Richard Stickler of the Mine Safety and Health Administration presents the agency’s findings on the Crandall Canyon mine collapse Thursday in Price, Utah.  (Associated Press / The Spokesman-Review)
By JENNIFER DOBNER and PAUL FOY Associated Press

PRICE, Utah – The operator of a collapsed Utah mine violated safety protocols by cutting coal pillars that should have been left standing to prevent cave-ins, federal regulators said Thursday.

The officials said a subsidiary of Ohio-based Murray Energy Corp. undermined other pillars by excavating coal from tunnel floors. They also faulted the company’s engineering firm, Agapito Associates Inc. of Grand Junction, Colo., for conducting a flawed evaluation of mining dangers.

Murray Energy chief Bob Murray has insisted that taking down the pillars, a practice called retreat mining, had nothing to do with the collapse.
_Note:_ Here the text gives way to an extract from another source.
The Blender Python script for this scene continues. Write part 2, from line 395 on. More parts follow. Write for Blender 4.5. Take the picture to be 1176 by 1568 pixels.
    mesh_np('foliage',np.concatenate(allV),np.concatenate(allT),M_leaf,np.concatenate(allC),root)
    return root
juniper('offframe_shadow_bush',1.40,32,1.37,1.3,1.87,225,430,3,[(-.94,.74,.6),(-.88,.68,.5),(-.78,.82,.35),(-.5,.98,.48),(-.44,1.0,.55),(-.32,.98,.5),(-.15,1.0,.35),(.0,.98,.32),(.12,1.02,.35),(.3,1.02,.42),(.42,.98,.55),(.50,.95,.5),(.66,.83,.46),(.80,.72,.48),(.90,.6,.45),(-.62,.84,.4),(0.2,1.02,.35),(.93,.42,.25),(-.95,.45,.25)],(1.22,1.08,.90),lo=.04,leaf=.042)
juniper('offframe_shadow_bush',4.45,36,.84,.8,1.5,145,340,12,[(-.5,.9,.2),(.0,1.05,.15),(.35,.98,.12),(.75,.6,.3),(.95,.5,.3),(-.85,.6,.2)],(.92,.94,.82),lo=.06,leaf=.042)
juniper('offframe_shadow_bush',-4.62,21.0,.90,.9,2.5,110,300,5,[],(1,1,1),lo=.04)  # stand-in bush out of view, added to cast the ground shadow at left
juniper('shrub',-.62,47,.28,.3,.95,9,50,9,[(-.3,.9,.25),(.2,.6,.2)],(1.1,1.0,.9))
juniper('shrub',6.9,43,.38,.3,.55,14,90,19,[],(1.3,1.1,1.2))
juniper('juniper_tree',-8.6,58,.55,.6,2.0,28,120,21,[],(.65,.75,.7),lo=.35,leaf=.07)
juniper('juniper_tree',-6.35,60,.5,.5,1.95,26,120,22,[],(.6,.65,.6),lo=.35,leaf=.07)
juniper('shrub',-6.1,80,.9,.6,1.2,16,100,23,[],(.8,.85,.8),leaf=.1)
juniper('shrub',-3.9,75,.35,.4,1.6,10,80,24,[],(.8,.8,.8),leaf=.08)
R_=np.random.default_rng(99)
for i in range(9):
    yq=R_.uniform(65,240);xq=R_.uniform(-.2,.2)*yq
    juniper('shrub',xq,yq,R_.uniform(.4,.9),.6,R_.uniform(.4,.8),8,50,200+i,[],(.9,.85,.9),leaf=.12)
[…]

He argued from the start that it was caused by an earthquake.

At a news conference Thursday, Mine Safety and Health Administration chief Richard Stickler disputed that, instead blaming poor engineering.

“First of all, it was not – and I’ll repeat not – a natural occurring earthquake, but in fact it was a catastrophic outburst of the coal pillars that were used to support the ground above the coal seam,” Stickler said.

The agency is fining Murray Energy affiliate Genwal Resources Inc. $1.6 million and Agapito $220,000 for the disaster – the largest fines ever imposed on a U.S. coal mining operation, he said.

The Aug. 6 collapse trapped six miners whose bodies haven’t been recovered. Three others were killed during a rescue attempt.

MSHA said Genwal Resources misled regulators about the dangers and violated its approved mining plan.

Genwal responded in a lengthy statement contending “politics” and congressional meddling corrupted the MSHA investigation. “This report does not have the benefit of all of the facts and appears to have been tainted by ten months of relentless political clamoring to lay blame for these tragic events,” the company said.

The MSHA report confirmed congressional investigations that faulted Genwal for courting danger at the mine.

Internal company memos revealed that the company was digging into massive blocks of coal that should have been left standing to hold the mine up, according to a March report issued by the Senate Health, Education, Labor and Pensions Committee.

The report found that the company was excavating coal from tunnel floors, undermining other coal pillars straining under the tremendous weight of the mountain. MSHA’s report said the operator didn’t have permission to mine the “bottom coal.” Yet internal company memos made no secret of the practice.